# Given task:
Set down the listing below verbatim, but only from its first line through the line containing "SC.render.resolution_x = 1024;".

--------------------------------

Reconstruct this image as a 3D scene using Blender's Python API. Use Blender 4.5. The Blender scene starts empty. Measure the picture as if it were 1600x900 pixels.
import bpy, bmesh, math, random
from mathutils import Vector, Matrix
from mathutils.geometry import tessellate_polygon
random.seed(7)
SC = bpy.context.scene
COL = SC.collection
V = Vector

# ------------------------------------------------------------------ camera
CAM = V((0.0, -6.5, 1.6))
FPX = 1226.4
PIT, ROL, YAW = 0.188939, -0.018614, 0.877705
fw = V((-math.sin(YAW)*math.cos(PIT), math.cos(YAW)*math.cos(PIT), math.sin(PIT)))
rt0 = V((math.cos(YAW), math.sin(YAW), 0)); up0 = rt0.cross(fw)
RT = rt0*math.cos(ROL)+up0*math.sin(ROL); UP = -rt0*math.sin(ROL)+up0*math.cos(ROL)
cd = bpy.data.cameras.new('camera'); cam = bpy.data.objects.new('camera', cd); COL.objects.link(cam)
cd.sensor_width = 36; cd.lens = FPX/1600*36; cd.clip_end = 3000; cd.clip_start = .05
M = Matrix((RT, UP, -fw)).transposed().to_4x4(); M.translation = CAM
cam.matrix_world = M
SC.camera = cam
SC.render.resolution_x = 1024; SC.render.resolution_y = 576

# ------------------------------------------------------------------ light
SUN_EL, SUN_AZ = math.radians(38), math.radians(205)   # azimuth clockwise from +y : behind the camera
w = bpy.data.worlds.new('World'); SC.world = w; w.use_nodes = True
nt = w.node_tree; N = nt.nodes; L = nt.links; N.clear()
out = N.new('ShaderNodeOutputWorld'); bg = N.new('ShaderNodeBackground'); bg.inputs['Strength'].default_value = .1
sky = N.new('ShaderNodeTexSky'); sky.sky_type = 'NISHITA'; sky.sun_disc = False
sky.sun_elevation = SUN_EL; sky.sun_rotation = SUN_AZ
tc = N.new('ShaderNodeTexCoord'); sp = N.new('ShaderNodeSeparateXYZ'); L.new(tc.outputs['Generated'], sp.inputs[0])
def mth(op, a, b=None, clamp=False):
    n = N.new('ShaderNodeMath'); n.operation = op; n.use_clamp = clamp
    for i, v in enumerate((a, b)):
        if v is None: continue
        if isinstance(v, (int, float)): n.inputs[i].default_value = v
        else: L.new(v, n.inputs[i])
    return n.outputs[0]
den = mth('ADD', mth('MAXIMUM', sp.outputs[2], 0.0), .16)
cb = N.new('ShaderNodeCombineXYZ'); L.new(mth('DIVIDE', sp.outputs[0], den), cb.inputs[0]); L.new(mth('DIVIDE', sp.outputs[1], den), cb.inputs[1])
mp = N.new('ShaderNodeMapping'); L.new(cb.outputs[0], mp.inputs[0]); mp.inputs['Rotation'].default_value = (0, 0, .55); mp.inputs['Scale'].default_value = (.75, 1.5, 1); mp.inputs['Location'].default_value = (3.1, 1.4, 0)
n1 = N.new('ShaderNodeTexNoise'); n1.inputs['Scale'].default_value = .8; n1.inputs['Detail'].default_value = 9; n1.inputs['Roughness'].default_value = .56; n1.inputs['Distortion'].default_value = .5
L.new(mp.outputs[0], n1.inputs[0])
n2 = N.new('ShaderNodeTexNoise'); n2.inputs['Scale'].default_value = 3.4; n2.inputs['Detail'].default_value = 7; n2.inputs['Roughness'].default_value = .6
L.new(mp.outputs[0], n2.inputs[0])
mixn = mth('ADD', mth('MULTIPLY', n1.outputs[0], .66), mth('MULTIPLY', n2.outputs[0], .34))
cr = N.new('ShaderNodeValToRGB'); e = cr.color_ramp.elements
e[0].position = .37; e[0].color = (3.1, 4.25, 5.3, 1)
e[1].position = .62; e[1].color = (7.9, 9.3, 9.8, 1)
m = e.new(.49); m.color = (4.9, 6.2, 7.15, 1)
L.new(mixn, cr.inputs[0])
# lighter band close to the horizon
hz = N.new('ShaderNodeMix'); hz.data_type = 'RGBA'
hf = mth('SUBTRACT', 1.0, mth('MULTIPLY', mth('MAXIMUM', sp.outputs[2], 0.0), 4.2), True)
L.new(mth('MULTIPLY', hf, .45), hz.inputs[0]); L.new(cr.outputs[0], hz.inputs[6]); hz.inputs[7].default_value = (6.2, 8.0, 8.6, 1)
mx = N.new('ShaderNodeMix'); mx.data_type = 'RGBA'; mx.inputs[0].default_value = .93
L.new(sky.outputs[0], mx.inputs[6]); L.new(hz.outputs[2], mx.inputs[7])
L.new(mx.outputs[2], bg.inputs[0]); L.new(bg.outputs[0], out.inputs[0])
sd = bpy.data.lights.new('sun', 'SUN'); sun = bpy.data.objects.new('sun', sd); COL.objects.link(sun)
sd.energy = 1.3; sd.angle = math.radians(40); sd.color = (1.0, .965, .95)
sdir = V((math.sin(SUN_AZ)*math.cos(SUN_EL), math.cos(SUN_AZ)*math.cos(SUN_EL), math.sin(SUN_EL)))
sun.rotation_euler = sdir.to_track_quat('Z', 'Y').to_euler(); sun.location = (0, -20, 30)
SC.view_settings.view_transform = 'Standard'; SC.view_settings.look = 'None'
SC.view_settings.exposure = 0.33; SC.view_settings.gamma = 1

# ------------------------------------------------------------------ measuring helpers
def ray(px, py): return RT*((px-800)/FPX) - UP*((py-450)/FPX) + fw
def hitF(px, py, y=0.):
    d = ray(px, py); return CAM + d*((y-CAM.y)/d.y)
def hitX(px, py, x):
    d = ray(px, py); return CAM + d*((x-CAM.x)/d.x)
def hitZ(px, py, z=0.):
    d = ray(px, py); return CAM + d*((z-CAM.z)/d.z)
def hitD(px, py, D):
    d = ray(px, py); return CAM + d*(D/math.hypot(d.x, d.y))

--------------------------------

# Written solution:
Reconstruct this image as a 3D scene using Blender's Python API. Use Blender 4.5. The Blender scene starts empty. Measure the picture as if it were 1600x900 pixels.
import bpy, bmesh, math, random
from mathutils import Vector, Matrix
from mathutils.geometry import tessellate_polygon
random.seed(7)
SC = bpy.context.scene
COL = SC.collection
V = Vector

# ------------------------------------------------------------------ camera
CAM = V((0.0, -6.5, 1.6))
FPX = 1226.4
PIT, ROL, YAW = 0.188939, -0.018614, 0.877705
fw = V((-math.sin(YAW)*math.cos(PIT), math.cos(YAW)*math.cos(PIT), math.sin(PIT)))
rt0 = V((math.cos(YAW), math.sin(YAW), 0)); up0 = rt0.cross(fw)
RT = rt0*math.cos(ROL)+up0*math.sin(ROL); UP = -rt0*math.sin(ROL)+up0*math.cos(ROL)
cd = bpy.data.cameras.new('camera'); cam = bpy.data.objects.new('camera', cd); COL.objects.link(cam)
cd.sensor_width = 36; cd.lens = FPX/1600*36; cd.clip_end = 3000; cd.clip_start = .05
M = Matrix((RT, UP, -fw)).transposed().to_4x4(); M.translation = CAM
cam.matrix_world = M
SC.camera = cam
SC.render.resolution_x = 1024; SC.render.resolution_y = 576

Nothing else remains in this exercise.